The member nations of the East African Community will have to wait longer for a monetary union.
The East African Monetary Union (EAMU) was originally scheduled to go into effect in 2024, but a task force investigating the matter has suggested delaying it until 2031 instead, arguing that it would be premature because the members have not yet met all requirements.
“We have a roadmap that was supposed to be implemented between 2013, when the Monetary Union protocol was signed, and 2024. But we did not manage to implement most of the activities in that roadmap,” said Dr Pantaleo Kessy, Principal Economist, EAC Secretariat.
“According to the roadmap, the EAC convergence criteria were to be attained by 2021 and be maintained for three years in the run-up to the establishment of the Monetary Union in 2024.”
But a thorough examination of each activity reveals that Burundi, Kenya, Uganda, Tanzania, Rwanda, and South Sudan are all behind schedule.

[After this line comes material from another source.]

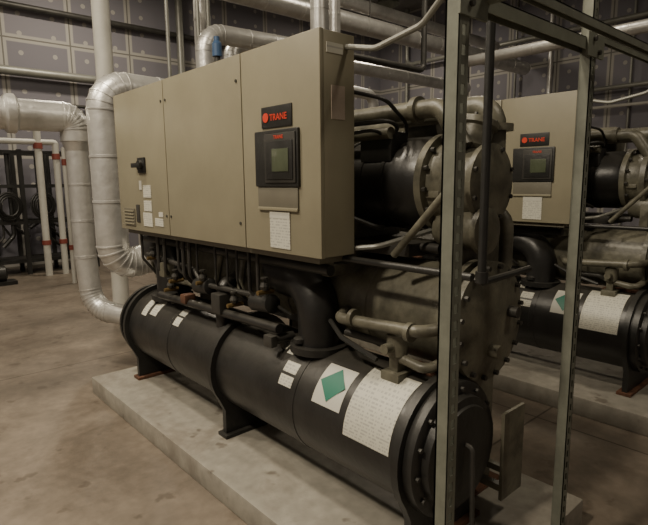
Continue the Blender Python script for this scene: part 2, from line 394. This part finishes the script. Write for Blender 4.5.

The full implementation of the Customs Union and Common Market protocols is listed as the first of four major prerequisites that must be met before the creation of the Monetary Union.
“Partner states are at different levels of implementation, and that partly slows the implementation of the EAC third pillar, the EAMU,” said Dr Kevit Desai, Principal Secretary at the EAC.
In 2019, the plan to have a single East African currency by 2024 collapsed after the EAC Council of Ministers, the central decision-making and governing organ of the EAC, resolved that the deadline was not attainable.
As a result, member states tasked the EAC Secretariat to constitute a team of regional experts to review the roadmap and come up with new timelines.
The single currency regime is expected to eliminate transaction costs of exchanging currencies and remove exchange rate volatility in cross-border trading activities.